Amy, a struggling sketchbook portrait artist who moves back and forth between Arizona and Reno, is sitting outside the Ponderosa, hoping a previous acquaintance will invite her in for the night, but the receptionist keeps pushing her away. "This isn't a flophouse," the receptionist says. "I'm tired of this place," she adds. "The music is too loud everywhere ... and people don't have their IDs like they're supposed to."
Amy used to live here and says it's better now, with more rules and fewer drugs, but that when she lived at the Ponderosa she wasn't "a good person." She says she got in trouble and that now for some reason she's banned. She doesn't give too many specifics.
"It's a good place to be short term," she says, "but long term, it's best to make other plans." Still for one night here and there, she says "it's good enough, if I was welcome."
Life at the Ponderosa
The lobby entrance is filled with fifty and sixty somethings, many of them in wheelchairs, many of them with tiny dogs.

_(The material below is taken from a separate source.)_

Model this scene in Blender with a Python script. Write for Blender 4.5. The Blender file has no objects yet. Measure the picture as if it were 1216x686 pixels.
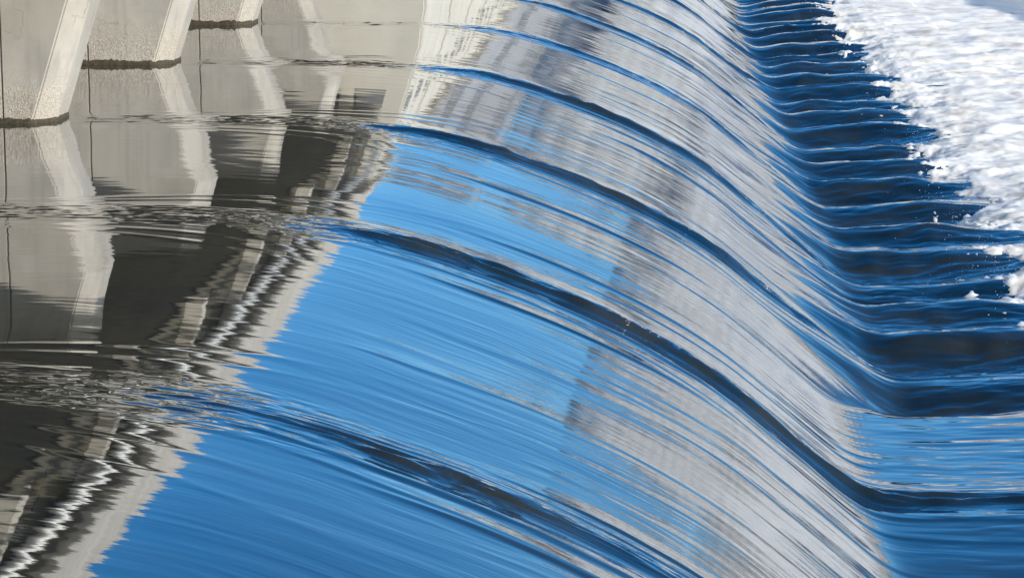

If they can afford it and aren't kicked out, Amy says, "it's ok. They just need a place where they can lock their door and try to be happy and well inside." Amy says ambulances often come by for people who are sick or also for those who overdose or have bad reactions. "There's drugs," she says, "heroin and meth. But people are pretty discrete about it."
She said when she lived here, she was in a bad relationship and also had a drinking and gambling problem.
"I messed it up for myself by gambling," she says of her life. "Gambling is not a good thing. I have also been conned, scammed, railroaded for money ….. I borrowed money to gamble more," she said. "You make mistakes and there are repercussions. There is balance in the universe."
She says she now gets a monthly Social Security Disability Insurance benefit of $740, and tries to make money by salvaging, and reselling what she finds for people who hold regular yard sales.
Despite what she says are frequent cockroaches, she sometimes misses sleeping inside. "I got pneumonia from too much freezing and thawing outside. But other motels, where I don't know all the seedy people, I don't want that," she says. Monthly rent at the Ponderosa can still be had for below $800 and Amy says she'd be happy to come back.
Back on the Streets
Amy says she usually finds spots to camp in alleys in Sparks or Reno. She doesn't like the main shelter or where homeless like her congregate.
"Oh yeah I want to listen to old guys bickering, whining and screaming and bugs," she says. "No! I’m a camper. "
She says she's also been kicked out of a local RV camp, but stays despite all the challenges because she has two kids who live here.
But she says she does want to go back to Arizona where she also has family and used to help people she knows there with furniture refurnishing. She also used to make and sell walking sticks.
"Maybe one day, I could write a book about homelessness in Reno," she says. "It’s a sad place. It needs a lot of help. Lots of people are sad here," she says before packing her bags, and thanking us for a cigarette.